The Health and Safety Executive offers a detailed breakdown of Construction Regulations here.

Charging VAT

If you’re expecting your annual turnover to exceed £85,000, then registering for VAT is compulsory. If you’re annual turnover is lower than £85,000 then the decision is voluntary.

VAT is charged on the vast majority of transactions in the UK, especially within the construction industry. If you are VAT registered you will be able to charge VAT on all of the goods or services you provide, and then claim back the VAT on goods and services you purchase for your business.

You should be aware that there are three different types of VAT, standard, reduced and zero however, nearly all construction work completed within the construction industry is charged at a standard rate of VAT.

How much does it cost to start a construction company?

Despite popular belief, the vast majority of start-up businesses are now able to get up on their feet with relatively modest budgets, especially in more traditional sectors such as the construction industry.

In fact, industry estimates indicate that the average budget for a new construction UK start-up business is approximately £5,000.

This is because many construction companies do not require a base to work from as much of their manual labour is completed off-site. This means that business owners can complete much of their paperwork and communications from home.

If you are considering starting own construction company, it’s highly likely that you’ve already have worked in the trade, which means you will have the necessary equipment and maybe even regular clients to get your business off to a good start.

Of course, despite the low cost of starting your own construction company,  you should still plan ahead and cut down on how much you think you will need to borrow.

How much can you earn by starting a construction company?

How much you will earn from setting up your own construction company is difficult to say, as every construction company is entirely different. However, as a general rule of thumb, you should expect to be paid around 8% of your total sales as salary – if you have been in business for less than five years.

Of course, if you survive the five-year point (which you should if you remain focused, motivated and driven!) your construction should continue to go from strength to strength.

As you gain more experience operating within the world of business, you will start to notice even more opportunities for growth and progression which should allow you to increase your salary to 10% of your total sales after year five.

Going forward, you can begin to increase your salary steadily based on the income your construction company is generating.

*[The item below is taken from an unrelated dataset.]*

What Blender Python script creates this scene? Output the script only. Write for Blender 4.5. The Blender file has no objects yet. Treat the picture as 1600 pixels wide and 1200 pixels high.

Tips and useful contacts for starting a construction company

 Remember:

  • Consider your options carefully first when forming your company: do you want to be an independent contractor or are you looking to own a construction firm? 
  • Do your market research, analyse competitors in your local area and find a niche where your construction business will stand out to customers.
  • Write a business plan to steer your construction company in the right direction – and stick to it.
  • Adhere to the rules and regulations of the construction trade; make sure you comply to health and safety, building, VAT and CIS regulations.
  • It’s possible to start a construction company for as little as £5,000 so do your research and you could well be on your way to making your construction company a success!